* **Source material**:
· · · · · · ·
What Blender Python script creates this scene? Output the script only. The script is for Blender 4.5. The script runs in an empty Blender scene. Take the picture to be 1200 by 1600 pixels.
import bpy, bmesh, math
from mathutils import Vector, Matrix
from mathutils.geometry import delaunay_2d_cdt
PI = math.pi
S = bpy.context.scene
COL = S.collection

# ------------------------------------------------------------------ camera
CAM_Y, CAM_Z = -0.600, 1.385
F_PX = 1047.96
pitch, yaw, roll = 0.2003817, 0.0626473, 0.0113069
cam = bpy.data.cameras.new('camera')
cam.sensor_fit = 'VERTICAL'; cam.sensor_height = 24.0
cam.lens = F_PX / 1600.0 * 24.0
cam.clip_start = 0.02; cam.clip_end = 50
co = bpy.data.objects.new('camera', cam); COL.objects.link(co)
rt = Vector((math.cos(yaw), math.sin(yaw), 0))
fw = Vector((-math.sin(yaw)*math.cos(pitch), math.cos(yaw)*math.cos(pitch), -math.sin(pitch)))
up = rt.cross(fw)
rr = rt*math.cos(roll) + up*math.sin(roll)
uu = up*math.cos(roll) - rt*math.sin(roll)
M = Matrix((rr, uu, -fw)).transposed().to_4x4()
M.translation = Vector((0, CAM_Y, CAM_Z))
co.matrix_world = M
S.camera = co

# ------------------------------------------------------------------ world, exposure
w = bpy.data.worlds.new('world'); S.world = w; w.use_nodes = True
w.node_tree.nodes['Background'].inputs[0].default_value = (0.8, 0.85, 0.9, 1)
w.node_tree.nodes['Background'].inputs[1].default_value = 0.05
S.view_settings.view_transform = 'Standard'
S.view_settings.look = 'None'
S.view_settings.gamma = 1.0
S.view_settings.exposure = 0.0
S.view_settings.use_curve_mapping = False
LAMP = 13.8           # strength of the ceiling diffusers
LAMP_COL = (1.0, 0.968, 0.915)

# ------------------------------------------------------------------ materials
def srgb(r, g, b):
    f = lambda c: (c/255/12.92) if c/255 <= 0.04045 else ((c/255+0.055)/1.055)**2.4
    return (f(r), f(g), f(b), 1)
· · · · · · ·
* **What is required**: Lines from the start of the material above through the line containing "COL = S.collection" are to be duplicated exactly, and only those.

* **The answer**:
What Blender Python script creates this scene? Output the script only. The script is for Blender 4.5. The script runs in an empty Blender scene. Take the picture to be 1200 by 1600 pixels.
import bpy, bmesh, math
from mathutils import Vector, Matrix
from mathutils.geometry import delaunay_2d_cdt
PI = math.pi
S = bpy.context.scene
COL = S.collection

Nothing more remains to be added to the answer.